Model of the air temperature control system
The purpose of this example is to demonstrate the capabilities of the Chart block in forming the logic of managing various objects. In particular, in this example, we will consider the option of controlling the air temperature in a room.
The principle of operation
The model (AirCond_Chart.engee) consists of several subsystems. The outside temperature is generated by a random signal and is implemented in the External Temperature block. Thermodynamics inside the room in the subsystem - Room Thermodynamics. It simulates the effect of external heat flow and calculates the current air temperature taking into account the coefficient of influence of the air conditioner - heatFlow, the value of which is determined in the Chart block. You can learn more about the implementation of the models by double-clicking on the subsystem of interest.
The Chart block implements the logic of controlling the air temperature in the room.

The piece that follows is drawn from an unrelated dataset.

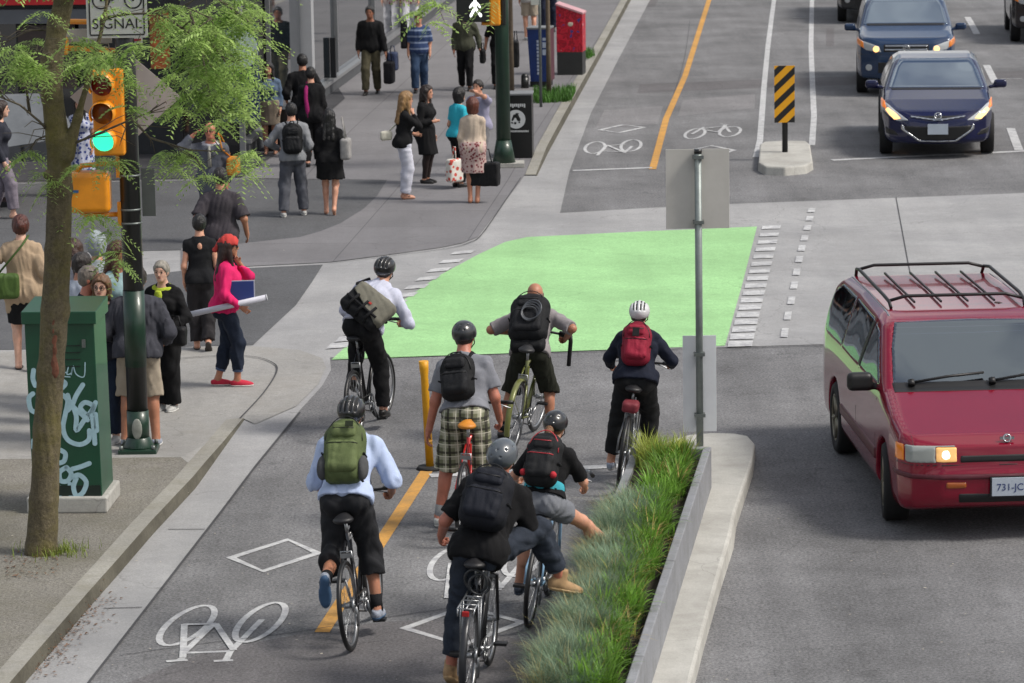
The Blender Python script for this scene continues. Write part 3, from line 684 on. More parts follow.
def shoes(p, root, m, sole='#d8d6d0', kind='sneaker', h=.008, socks=None):
    for sd in 'RL':
        an, fd, fu = (getattr(p, n+sd) for n in ('ank', 'fd', 'fu')); s = p.s; ft = an-fu*.085*s; rt = np.cross(fd, fu); B = np.stack([rt, fd, fu], 1)
        def shape(F):
            F.ell(ft-fd*.035*s+fu*.045*s, V3(.038, .052, .05)*s, B, .03); F.ell(ft+fd*.08*s+fu*.025*s, V3(.046, .105, .036)*s, B, .03); F.rc(ft+fu*.06*s-fd*.01*s, ft+fd*.09*s+fu*.035*s, .036*s, .03*s, .02)
            if kind == 'boot': F.rc(ft+fu*.05*s, ft+fu*.13*s, .046*s, .044*s, .02)
            return F
        F = Field(ft-.24, ft+.24, h); shape(F).cut(ft, -fu); top_ = .085 if kind == 'sneaker' else (.045 if kind == 'flat' else .15); F.cut(ft+fu*top_*s, fu-fd*.25)
        if kind == 'flat': F.minus(lambda X: .03-np.linalg.norm((X-(ft+fd*.05*s+fu*.055*s))/V3(1, 1, 1), axis=-1))
        o = F.mesh('shoe', m, root)
        if o is None: continue
        if sole: F = Field(ft-.24, ft+.24, h); shape(F); F.F -= .005; F.cut(ft-fu*.006, -fu); F.cut(ft+fu*.02*s, fu); F.mesh('sole', mat('sole '+sole, sole, .7), o)
        if socks: MB().cone(an-fu*.03, an+nrm(getattr(p, 'knee'+sd)-an)*.10*s, .046*s, .045*s, 14).build('sock', cloth('sock '+socks, socks), root)
def hair(p, root, col, style='short', seed=0, h=.009, under=False):
    s, H, c = p.s, p.H, p.hc; q = lambda x, y, z: c+H@(V3(x, y, z)*s); lo, hi = c-.55, c+.3; F = Field(lo, hi, h); m = hairmat(col, col)
    e = .010 if style in ('short',) else .018
    if style == 'fringe': e = .006
    if under: e = .004
    F.ell(q(0, -.012, .032), V3(.079, .101, .093)*s+e, H, .02); F.ell(q(0, -.045, -.015), V3(.068, .06, .06)*s+e, H, .03)
    F.cut(q(0, .06, .03), H@V3(0, .86, -.5)); F.cut(q(0, 0, -.075 if style in ('short', 'bun', 'fringe', 'pony') else -.3), H@V3(0, .1, -1))
    if style == 'fringe': F.cut(q(0, 0, .015), H@V3(0, 0.3, 1))          # bald on top
    if style in ('bob', 'long'):
        for sg in (-1, 1): F.rc(q(sg*.07, -.01, .03), q(sg*.072, .0, -.10), .028*s, .026*s, .03)
        F.rc(q(0, -.07, .02), q(0, -.07, -.115), .06*s, .05*s, .03)
        for sg in (-1, 1): F.rc(q(sg*.045, -.06, .02), q(sg*.05, -.045, -.12), .045*s, .04*s, .03)
    if style == 'long':
        b = p.at(0, -.115, .30)
        for x in (-.06, 0, .06): F.rc(q(x, -.075, -.06), p.at(x*1.3, -.115, .33), .042*s, .03*s, .04)
        for sg in (-1, 1): F.rc(q(sg*.075, .0, -.06), p.at(sg*.10, .07, .40), .03*s, .025*s, .03)
    if style == 'bun': F.ell(q(0, -.125, .02), V3(.045, .04, .045)*s, H, .015)
    if style == 'pony': F.rc(q(0, -.10, .02), q(0, -.15, -.02), .03*s, .03*s, .02); F.rc(q(0, -.15, -.02), p.at(0, -.16, .34), .036*s, .018*s, .02)
    F.folds(.005, seed, (.02, .045), (1, 1, .25)); return F.mesh('hair', m, root)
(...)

The algorithm of the flowchart is as follows. The Chart input receives signals:
- temp - the current air temperature in the room, F;
- tempDesired - desired air temperature, F;
Next, two parameters are compared inside the block. If the current temperature is higher than desired, the heatFlow parameter will set to -1 and the temperature will start to decrease. If the current temperature is less than desired, the heatFlow parameter will be set to 1 and the temperature will rise. If the current temperature is within the acceptable range, the heatFlow is set to 0.
Let's run the model and look at the result.
# Подключение вспомогательной функции запуска модели.
function run_model( name_model, path_to_folder )
Path = path_to_folder * "/" * name_model * ".engee"
if name_model in [m.name for m in engee.get_all_models()] # Проверка условия загрузки модели в ядро
model = engee.open( name_model ) # Открыть модель
model_output = engee.run( model, verbose=true ); # Запустить модель
else
model = engee.load( Path, force=true ) # Загрузить модель
model_output = engee.run( model, verbose=true ); # Запустить модель
engee.close( name_model, force=true ); # Закрыть модель
end
return model_output
end
run_model("AirCond_Chart",@__DIR__) # Запуск модели.
# Считывание из simout залогированных сигналов
T_ext = simout["AirCond_Chart/T_ext"];
T_ext = collect(T_ext);
heatFlow = simout["AirCond_Chart/Chart.heatFlow"];
heatFlow = collect(heatFlow);
T = simout["AirCond_Chart/T"];
T = collect(T);
using Plots
plot(T_ext.time, T_ext.value, label = "T_ext")
plot!(T.time, T.value, label = "T")
As you can see, with temperature jumps outside, the temperature inside the room also began to change, however, due to the control logic, it remained within the acceptable range of values. Let's plot the change in the heatFlow parameter to make sure that the Chart block is working.
plot(heatFlow.time, heatFlow.value, label = "heatFlow")
Conclusion
In this example, we looked at a way to implement control logic using the Chart block of the finite state machine library. The implementation option was simplified, but the simulation results show that the model does a good job of maintaining temperature.